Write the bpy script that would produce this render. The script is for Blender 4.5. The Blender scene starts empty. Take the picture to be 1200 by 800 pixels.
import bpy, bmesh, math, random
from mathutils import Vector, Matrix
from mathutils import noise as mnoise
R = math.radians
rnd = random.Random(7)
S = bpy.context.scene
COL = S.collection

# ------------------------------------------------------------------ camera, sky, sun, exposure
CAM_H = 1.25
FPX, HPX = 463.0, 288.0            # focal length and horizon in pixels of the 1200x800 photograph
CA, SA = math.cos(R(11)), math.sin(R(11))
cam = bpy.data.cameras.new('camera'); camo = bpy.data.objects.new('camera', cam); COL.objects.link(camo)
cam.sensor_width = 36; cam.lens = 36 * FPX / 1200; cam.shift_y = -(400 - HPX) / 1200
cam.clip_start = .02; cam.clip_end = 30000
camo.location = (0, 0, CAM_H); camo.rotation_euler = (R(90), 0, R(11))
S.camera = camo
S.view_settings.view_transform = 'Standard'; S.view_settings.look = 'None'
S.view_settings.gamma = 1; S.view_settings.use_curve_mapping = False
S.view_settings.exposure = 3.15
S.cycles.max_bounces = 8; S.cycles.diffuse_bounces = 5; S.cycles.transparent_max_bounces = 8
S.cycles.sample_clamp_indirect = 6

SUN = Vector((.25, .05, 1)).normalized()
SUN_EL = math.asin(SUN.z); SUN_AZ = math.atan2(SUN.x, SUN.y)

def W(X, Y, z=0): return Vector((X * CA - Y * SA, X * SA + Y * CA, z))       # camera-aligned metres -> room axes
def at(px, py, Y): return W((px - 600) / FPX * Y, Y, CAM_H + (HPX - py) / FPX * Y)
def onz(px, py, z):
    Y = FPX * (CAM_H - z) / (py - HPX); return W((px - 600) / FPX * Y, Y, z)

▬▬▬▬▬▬

• **Exercise instructions**
Repeat the material word for word from its opening line up to and including the line containing "COL = S.collection".

• **Exercise response**
Write the bpy script that would produce this render. The script is for Blender 4.5. The Blender scene starts empty. Take the picture to be 1200 by 800 pixels.
import bpy, bmesh, math, random
from mathutils import Vector, Matrix
from mathutils import noise as mnoise
R = math.radians
rnd = random.Random(7)
S = bpy.context.scene
COL = S.collection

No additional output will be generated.